7. Enfin, si la requérante fait valoir que cette hausse exceptionnelle a entrainé pour elle un surcoût de 626 657,87 euros qui correspond à 14,68 % du montant prévisionnel du marché, il résulte de l’instruction que l’augmentation du coût du gaz naturel excédant les prévisions raisonnables pouvant être réalisées au jour de la conclusion du contrat, n’est intervenue que sur la période allant du mois d’octobre 2021 au mois de juin 2022 inclus, les hausses antérieures demeurant dans la fourchette des possibilités d’augmentation pouvant raisonnablement être envisagées au jour du contrat. En conséquence, le montant des surcoûts causés par cette hausse imprévisible doit être ramené, au regard des chiffres non sérieusement contestés produits par la requérante, à la somme de 546 137,24 euros pour un marché évalué à un montant de 4 265 272, 31 euros, soit 12,80 % du montant estimé du marché, ce qui caractérise un bouleversement dans l’économie du contrat ouvrant un droit à indemnisation sur le fondement de la théorie de l’imprévision. Il sera fait une juste appréciation de la part de la charge extracontractuelle qui doit rester à la charge de la société titulaire en la fixant à 10 % du déficit d’exploitation ainsi évalué à 546 137,24 euros. Il y a lieu, dès lors, de condamner Paris Habitat-OPH à verser à la société Gaz de Paris une indemnité de 491 523,51 euros.
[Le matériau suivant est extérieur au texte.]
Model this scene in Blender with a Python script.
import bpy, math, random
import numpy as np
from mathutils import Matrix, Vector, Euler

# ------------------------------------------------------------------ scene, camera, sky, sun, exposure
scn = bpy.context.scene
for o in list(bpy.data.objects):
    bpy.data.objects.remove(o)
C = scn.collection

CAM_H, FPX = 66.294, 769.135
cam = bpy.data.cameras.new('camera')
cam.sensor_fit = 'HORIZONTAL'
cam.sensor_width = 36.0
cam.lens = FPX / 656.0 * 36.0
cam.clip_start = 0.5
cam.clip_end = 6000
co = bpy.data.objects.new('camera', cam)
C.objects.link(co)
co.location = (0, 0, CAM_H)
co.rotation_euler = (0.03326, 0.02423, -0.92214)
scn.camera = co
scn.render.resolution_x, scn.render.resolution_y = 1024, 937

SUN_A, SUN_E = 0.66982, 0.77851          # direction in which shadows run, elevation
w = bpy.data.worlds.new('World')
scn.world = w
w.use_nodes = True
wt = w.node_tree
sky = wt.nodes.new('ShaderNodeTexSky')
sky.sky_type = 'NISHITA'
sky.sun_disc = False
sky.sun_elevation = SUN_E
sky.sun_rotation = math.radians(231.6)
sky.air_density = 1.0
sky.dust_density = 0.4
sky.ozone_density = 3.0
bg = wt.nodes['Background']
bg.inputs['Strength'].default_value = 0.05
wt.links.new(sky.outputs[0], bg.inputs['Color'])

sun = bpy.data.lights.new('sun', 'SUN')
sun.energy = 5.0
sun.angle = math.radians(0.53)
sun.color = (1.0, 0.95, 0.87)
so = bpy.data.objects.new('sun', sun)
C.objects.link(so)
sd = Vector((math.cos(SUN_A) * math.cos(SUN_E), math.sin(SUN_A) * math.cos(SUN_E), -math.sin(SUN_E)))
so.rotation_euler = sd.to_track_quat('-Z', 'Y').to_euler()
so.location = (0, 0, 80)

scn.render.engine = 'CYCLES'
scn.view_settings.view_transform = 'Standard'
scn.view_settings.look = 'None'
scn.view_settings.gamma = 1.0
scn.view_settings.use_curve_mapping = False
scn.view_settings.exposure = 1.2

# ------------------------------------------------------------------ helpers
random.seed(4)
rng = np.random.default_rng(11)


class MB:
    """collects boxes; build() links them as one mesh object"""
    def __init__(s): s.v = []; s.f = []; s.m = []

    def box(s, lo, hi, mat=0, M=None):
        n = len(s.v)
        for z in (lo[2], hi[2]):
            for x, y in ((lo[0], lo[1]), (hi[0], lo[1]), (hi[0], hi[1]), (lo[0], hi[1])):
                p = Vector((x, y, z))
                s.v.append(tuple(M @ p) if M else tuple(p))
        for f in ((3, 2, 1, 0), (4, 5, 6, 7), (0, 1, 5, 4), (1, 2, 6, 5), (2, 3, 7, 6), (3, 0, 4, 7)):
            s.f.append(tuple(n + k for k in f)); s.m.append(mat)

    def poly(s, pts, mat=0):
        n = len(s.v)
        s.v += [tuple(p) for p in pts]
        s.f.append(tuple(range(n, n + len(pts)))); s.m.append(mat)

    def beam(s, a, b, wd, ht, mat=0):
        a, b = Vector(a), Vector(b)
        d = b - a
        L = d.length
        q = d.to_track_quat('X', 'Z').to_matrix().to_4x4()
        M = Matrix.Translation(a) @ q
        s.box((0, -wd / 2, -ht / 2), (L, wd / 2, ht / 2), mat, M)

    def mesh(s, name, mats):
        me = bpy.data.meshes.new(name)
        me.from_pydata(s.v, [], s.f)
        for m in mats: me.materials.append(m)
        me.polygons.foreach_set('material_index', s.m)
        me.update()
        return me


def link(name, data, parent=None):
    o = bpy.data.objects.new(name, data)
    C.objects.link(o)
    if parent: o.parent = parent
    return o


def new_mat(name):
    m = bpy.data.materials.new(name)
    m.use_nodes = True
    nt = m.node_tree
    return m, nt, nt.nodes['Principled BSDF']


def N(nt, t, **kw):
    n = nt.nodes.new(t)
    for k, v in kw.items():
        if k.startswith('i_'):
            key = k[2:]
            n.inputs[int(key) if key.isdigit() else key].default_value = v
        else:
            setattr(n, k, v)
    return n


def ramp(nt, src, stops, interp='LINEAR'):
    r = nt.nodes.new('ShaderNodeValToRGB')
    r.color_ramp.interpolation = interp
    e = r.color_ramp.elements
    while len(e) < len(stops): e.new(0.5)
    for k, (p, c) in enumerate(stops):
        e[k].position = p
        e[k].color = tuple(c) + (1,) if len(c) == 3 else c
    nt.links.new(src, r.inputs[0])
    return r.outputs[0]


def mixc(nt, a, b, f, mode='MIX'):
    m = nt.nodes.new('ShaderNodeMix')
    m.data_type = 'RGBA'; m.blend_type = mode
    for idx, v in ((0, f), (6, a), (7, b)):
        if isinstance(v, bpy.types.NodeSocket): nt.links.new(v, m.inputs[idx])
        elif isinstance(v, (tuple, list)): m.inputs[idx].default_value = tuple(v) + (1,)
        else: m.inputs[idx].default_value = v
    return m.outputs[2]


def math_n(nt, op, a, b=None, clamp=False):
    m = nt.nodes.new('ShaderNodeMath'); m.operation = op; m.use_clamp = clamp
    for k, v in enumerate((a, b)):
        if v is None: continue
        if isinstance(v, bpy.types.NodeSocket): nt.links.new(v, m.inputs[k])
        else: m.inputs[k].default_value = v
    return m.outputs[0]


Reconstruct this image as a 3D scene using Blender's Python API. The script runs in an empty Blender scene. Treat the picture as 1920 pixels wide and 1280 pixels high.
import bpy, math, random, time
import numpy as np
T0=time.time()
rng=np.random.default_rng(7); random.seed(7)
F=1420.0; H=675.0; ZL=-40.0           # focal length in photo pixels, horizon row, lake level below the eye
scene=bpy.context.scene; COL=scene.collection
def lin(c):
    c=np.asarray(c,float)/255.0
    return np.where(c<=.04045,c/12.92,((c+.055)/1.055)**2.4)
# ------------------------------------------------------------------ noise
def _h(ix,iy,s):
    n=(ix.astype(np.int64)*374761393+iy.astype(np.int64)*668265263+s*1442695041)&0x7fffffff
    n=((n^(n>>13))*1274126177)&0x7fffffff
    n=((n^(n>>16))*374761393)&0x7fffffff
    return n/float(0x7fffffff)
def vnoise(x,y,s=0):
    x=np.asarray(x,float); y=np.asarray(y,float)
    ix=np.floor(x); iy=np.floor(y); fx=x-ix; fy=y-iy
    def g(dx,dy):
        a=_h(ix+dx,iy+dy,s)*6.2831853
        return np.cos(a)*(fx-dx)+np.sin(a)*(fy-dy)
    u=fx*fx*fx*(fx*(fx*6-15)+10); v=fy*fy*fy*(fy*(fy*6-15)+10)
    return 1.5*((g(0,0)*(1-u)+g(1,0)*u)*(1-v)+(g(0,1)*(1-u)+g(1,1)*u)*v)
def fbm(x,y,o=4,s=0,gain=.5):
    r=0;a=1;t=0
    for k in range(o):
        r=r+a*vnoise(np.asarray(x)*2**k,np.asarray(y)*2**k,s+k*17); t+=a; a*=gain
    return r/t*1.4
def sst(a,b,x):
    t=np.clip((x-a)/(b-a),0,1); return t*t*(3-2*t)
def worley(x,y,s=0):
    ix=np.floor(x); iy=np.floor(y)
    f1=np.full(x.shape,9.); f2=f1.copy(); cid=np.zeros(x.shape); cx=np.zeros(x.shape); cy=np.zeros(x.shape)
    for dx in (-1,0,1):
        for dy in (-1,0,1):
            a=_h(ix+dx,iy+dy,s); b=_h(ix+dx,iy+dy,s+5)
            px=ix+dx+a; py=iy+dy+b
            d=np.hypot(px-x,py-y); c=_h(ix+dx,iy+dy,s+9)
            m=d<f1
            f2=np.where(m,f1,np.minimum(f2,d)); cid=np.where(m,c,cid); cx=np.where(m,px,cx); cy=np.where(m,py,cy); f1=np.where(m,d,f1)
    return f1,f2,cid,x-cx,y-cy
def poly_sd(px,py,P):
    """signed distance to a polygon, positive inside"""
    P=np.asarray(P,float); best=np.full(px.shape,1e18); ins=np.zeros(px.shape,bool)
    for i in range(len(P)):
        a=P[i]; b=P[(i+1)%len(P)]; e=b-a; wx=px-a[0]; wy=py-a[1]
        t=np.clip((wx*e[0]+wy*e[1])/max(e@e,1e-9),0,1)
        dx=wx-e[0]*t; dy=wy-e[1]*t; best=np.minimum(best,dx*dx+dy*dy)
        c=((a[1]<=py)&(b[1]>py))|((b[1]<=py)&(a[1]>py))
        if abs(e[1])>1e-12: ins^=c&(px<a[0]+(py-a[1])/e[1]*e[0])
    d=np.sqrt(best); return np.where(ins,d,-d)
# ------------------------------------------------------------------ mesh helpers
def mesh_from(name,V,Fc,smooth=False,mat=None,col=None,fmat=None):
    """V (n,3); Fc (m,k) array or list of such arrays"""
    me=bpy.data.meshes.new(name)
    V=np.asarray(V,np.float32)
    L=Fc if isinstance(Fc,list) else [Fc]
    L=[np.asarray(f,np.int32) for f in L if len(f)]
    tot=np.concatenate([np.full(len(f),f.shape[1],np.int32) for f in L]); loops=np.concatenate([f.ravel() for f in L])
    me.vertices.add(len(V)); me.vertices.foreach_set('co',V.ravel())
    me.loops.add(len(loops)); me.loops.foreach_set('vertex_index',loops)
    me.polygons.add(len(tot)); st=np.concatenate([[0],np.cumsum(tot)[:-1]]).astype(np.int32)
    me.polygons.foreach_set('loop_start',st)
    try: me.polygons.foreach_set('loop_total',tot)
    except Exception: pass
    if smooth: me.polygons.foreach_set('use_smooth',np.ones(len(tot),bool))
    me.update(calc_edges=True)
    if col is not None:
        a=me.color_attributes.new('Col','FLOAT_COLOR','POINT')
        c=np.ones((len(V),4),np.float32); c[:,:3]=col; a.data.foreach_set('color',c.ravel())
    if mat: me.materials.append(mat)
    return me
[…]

Sur les frais liés à l’instance :
8. Il y a lieu, en application de l’article L. 761-1 du code de justice administrative, de mettre à la charge de Paris Habitat-OPH la somme de 2000 euros à verser à la société Gaz de Paris au titre des frais exposés par elle et non compris dans les dépens. En revanche, les dispositions de cet article font obstacle à ce que soit mis à la charge de la société Gaz de Paris, qui n’est pas, dans la présente instance, la partie perdante, le versement de la somme demandée par Paris Habitat-OPH sur le même fondement.